• PROVIDED DATA:
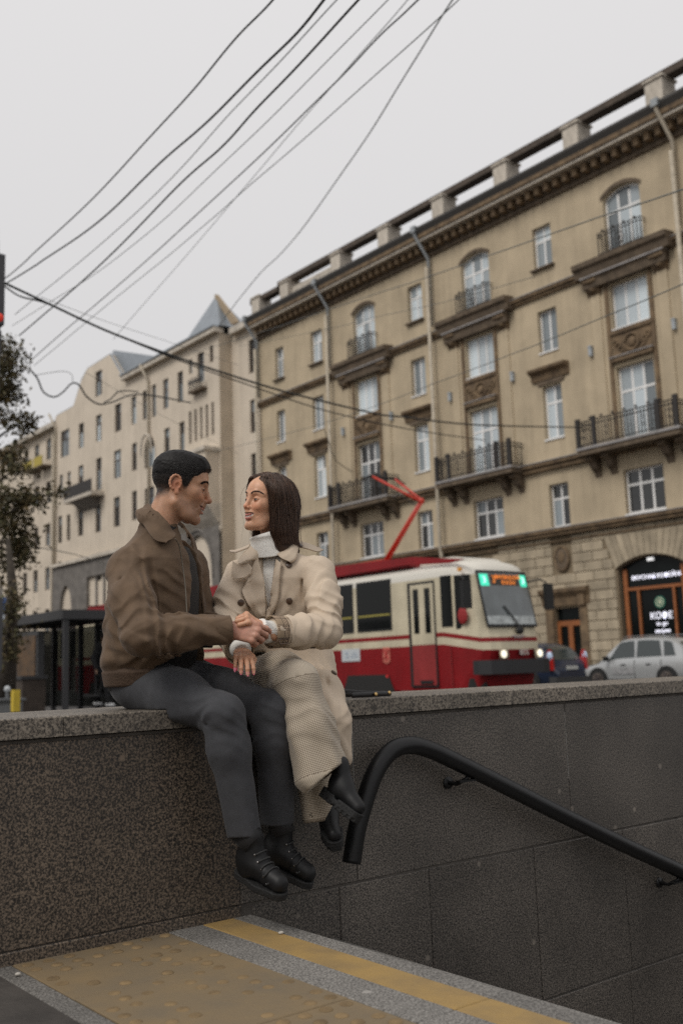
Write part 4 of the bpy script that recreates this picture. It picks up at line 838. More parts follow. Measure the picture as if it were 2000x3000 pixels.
    # mirrors
    for s_,x in ((-1,X0),(1,X1-.2)):
        a=MB().tube([(x,y0+.6,2.75),(x+s_*.30,y0+.25,2.82),(x+s_*.36,y0+.10,2.72)],.022,6).build('mirror_arm',RUB,T); MB().box(x+s_*.36-.13,x+s_*.36+.13,y0+.02,y0+.12,2.08,2.70).build('mirror',RUB,a)
    MB().ball((X0+.05,y0+.62,1.95),(.05,.16,.2),8,6).build('driver_jacket',mat('driver_red',(.30,.02,.02),rough=.7),T)
    # notices and crest on the side
    MB().box(X0-.008,X0+.02,y0+4.32,y0+5.06,1.02,1.34).build('route_board',mat('board_white',(.55,.58,.60),rough=.5),T); MB().tube([(X0-.010,y0+4.86+.05*math.cos(t),1.18+.07*math.sin(t)) for t in np.linspace(.6,5.6,10)],.010,5).build('route_board_mark',mat('board_blue',(.2,.28,.4),rough=.5),T)
    for k in range(3): MB().box(X0-.012,X0,y0+4.42,y0+4.72-.05*k,1.12+.05*k,1.13+.05*k).build('route_board_line',MATS['board_blue'],T)
    cr=MB().prism([(y0+3.15,.98),(y0+3.28,.92),(y0+3.41,.98),(y0+3.41,1.33),(y0+3.15,1.33)],X0-.008,X0+.02,'x').build('city_crest',mat('crest_pink',(.55,.16,.12),rough=.5),T)
    mb=MB()
    for s_ in (-1,1): mb.tube([(X0-.012,y0+3.28-s_*.09,1.03),(X0-.012,y0+3.28+s_*.09,1.25)],.016,5)
    mb.ball((X0-.01,y0+3.19,1.26),.03,6,5).ball((X0-.01,y0+3.37,1.26),.03,6,5).tube([(X0-.012,y0+3.28,.97),(X0-.012,y0+3.28,1.30)],.010,5); mb.build('crest_device',mat('crest_red',(.42,.02,.02),rough=.5),cr)
    MB().disc((X0-.005,y0+3.28+.0,.62),(1,0,0),.035,.02,10).build('side_reflector',mat('red_reflector',(.6,.02,.02),emit=.3),T)
    MB().box(X0-.004,X0+.01,y0+1.0,y0+1.02,.34,1.28).build('panel_seam',T_RED2,T)
    # half pantograph, raised
    PR=mat('pantograph_red',(.50,.035,.015),rough=.4)
    pg=MB().box(xc-.55,xc+.55,y0+4.0,y0+5.0,3.55,3.63).build('pantograph_base',PR,T)
    foot,knee,head=(xc,y0+4.55,3.62),(xc,y0+2.98,5.06),(xc,y0+4.42,5.92)
    MB().tube([foot,knee],.055,10).build('pantograph_arm',PR,pg,True); MB().tube([(xc-.14,y0+4.2,3.62),(xc-.05,y0+2.9,5.0)],.02,8).build('pantograph_rod',PR,pg,True)
    for s_ in (-1,1): MB().tube([(xc+s_*.06,knee[1],knee[2]),(xc+s_*.40,head[1],head[2])],.036,8).build('pantograph_arm',PR,pg,True)
    MB().tube([(xc,knee[1]+.1,knee[2]-.15),(xc,head[1],head[2]-.2)],.014,6).build('pantograph_rod',DK,pg)
    MB().tube([(xc-.75,head[1],head[2]-.12),(xc-.5,head[1],head[2]),(xc+.5,head[1],head[2]),(xc+.75,head[1],head[2]-.12)],.032,8).build('collector_strip',DK,pg); MB().ball(knee,.09,8,6).build('pantograph_joint',PR,pg)
    return T
make_tram('leading red and cream tram car with lit headlamps, route display and raised red pantograph',16.05,True)
make_tram('trailing red and cream tram car, mostly hidden by the couple and the bus shelter',31.6,False,37.9-31.6)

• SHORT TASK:
Repeat the material above verbatim, with no pictures in the output.

• PROBLEM SOLUTION:
Write part 4 of the bpy script that recreates this picture. It picks up at line 838. More parts follow. Measure the picture as if it were 2000x3000 pixels.
    # mirrors
    for s_,x in ((-1,X0),(1,X1-.2)):
        a=MB().tube([(x,y0+.6,2.75),(x+s_*.30,y0+.25,2.82),(x+s_*.36,y0+.10,2.72)],.022,6).build('mirror_arm',RUB,T); MB().box(x+s_*.36-.13,x+s_*.36+.13,y0+.02,y0+.12,2.08,2.70).build('mirror',RUB,a)
    MB().ball((X0+.05,y0+.62,1.95),(.05,.16,.2),8,6).build('driver_jacket',mat('driver_red',(.30,.02,.02),rough=.7),T)
    # notices and crest on the side
    MB().box(X0-.008,X0+.02,y0+4.32,y0+5.06,1.02,1.34).build('route_board',mat('board_white',(.55,.58,.60),rough=.5),T); MB().tube([(X0-.010,y0+4.86+.05*math.cos(t),1.18+.07*math.sin(t)) for t in np.linspace(.6,5.6,10)],.010,5).build('route_board_mark',mat('board_blue',(.2,.28,.4),rough=.5),T)
    for k in range(3): MB().box(X0-.012,X0,y0+4.42,y0+4.72-.05*k,1.12+.05*k,1.13+.05*k).build('route_board_line',MATS['board_blue'],T)
    cr=MB().prism([(y0+3.15,.98),(y0+3.28,.92),(y0+3.41,.98),(y0+3.41,1.33),(y0+3.15,1.33)],X0-.008,X0+.02,'x').build('city_crest',mat('crest_pink',(.55,.16,.12),rough=.5),T)
    mb=MB()
    for s_ in (-1,1): mb.tube([(X0-.012,y0+3.28-s_*.09,1.03),(X0-.012,y0+3.28+s_*.09,1.25)],.016,5)
    mb.ball((X0-.01,y0+3.19,1.26),.03,6,5).ball((X0-.01,y0+3.37,1.26),.03,6,5).tube([(X0-.012,y0+3.28,.97),(X0-.012,y0+3.28,1.30)],.010,5); mb.build('crest_device',mat('crest_red',(.42,.02,.02),rough=.5),cr)
    MB().disc((X0-.005,y0+3.28+.0,.62),(1,0,0),.035,.02,10).build('side_reflector',mat('red_reflector',(.6,.02,.02),emit=.3),T)
    MB().box(X0-.004,X0+.01,y0+1.0,y0+1.02,.34,1.28).build('panel_seam',T_RED2,T)
    # half pantograph, raised
    PR=mat('pantograph_red',(.50,.035,.015),rough=.4)
    pg=MB().box(xc-.55,xc+.55,y0+4.0,y0+5.0,3.55,3.63).build('pantograph_base',PR,T)
    foot,knee,head=(xc,y0+4.55,3.62),(xc,y0+2.98,5.06),(xc,y0+4.42,5.92)
    MB().tube([foot,knee],.055,10).build('pantograph_arm',PR,pg,True); MB().tube([(xc-.14,y0+4.2,3.62),(xc-.05,y0+2.9,5.0)],.02,8).build('pantograph_rod',PR,pg,True)
    for s_ in (-1,1): MB().tube([(xc+s_*.06,knee[1],knee[2]),(xc+s_*.40,head[1],head[2])],.036,8).build('pantograph_arm',PR,pg,True)
    MB().tube([(xc,knee[1]+.1,knee[2]-.15),(xc,head[1],head[2]-.2)],.014,6).build('pantograph_rod',DK,pg)
    MB().tube([(xc-.75,head[1],head[2]-.12),(xc-.5,head[1],head[2]),(xc+.5,head[1],head[2]),(xc+.75,head[1],head[2]-.12)],.032,8).build('collector_strip',DK,pg); MB().ball(knee,.09,8,6).build('pantograph_joint',PR,pg)
    return T
make_tram('leading red and cream tram car with lit headlamps, route display and raised red pantograph',16.05,True)
make_tram('trailing red and cream tram car, mostly hidden by the couple and the bus shelter',31.6,False,37.9-31.6)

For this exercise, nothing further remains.